PiS przekonuje, że przekop Mierzei Wiślanej zwiększy bezpieczeństwo Polaków. Płk Czesław Juźwik: Kumulowanie jakichkolwiek statków czy okrętów na zalewie, byłoby proszeniem się o Pearl Harbor. Wystarczy jeden pocisk, by zamknąć drogę ucieczki z tego akwenu. Marynarka Wojenna potrzebuje okrętów i rakiet, a nie dziury w ziemi, jaką jest przekop.
Paweł Wojciechowski: Rząd PiS jak mantrę powtarza argumenty o militarnym znaczeniu kanału żeglugowego przez Mierzeję Wiślaną. Kwestie bezpieczeństwa państwa były zresztą główną przesłanką do rozpoczęcia tej inwestycji w 2017 r. Czy dziś, w kontekście agresji Rosji na Ukrainę, obronny aspekt nowej drogi wodnej nabrał szczególnego znaczenia?

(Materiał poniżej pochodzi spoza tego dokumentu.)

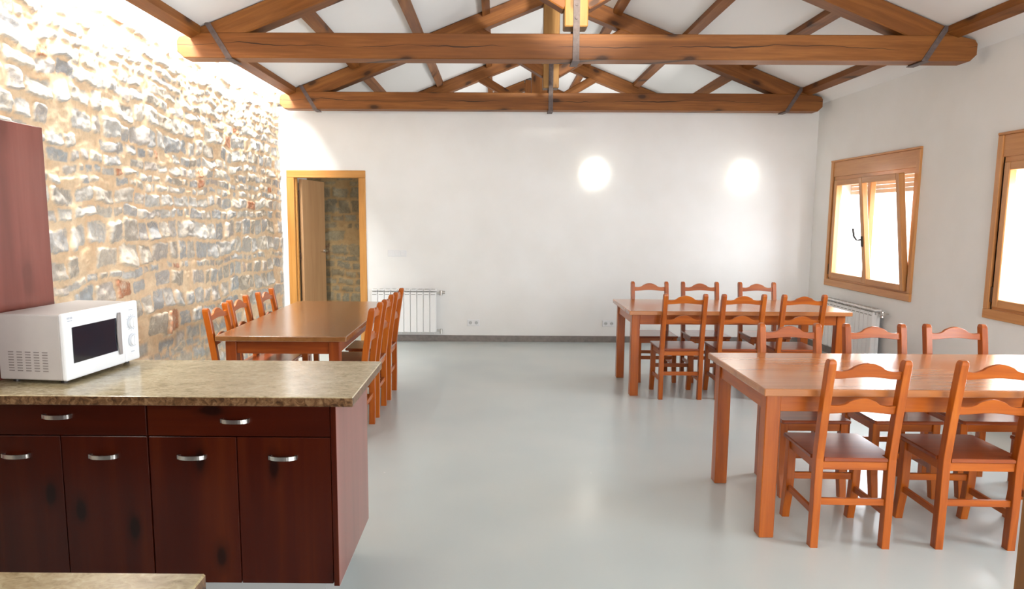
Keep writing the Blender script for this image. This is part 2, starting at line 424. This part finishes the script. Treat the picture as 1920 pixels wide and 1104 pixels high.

Płk rez. Czesław Juźwik*: Nie ma żadnego militarnego uzasadnienia dla budowy kanału przez Mierzeję Wiślaną. Kanał nie zwiększa potencjału obronnego Polski. Jest wręcz odwrotnie: stworzyliśmy infrastrukturę, której musimy dodatkowo bronić w dwóch miejscach: samego kanału z systemami śluz i mostów oraz portu w Elblągu. Powiem sarkastycznie: dla obronności Polski większy sens miałoby zasypanie kanału i stworzenie możliwości do działania dla wojsk lądowych.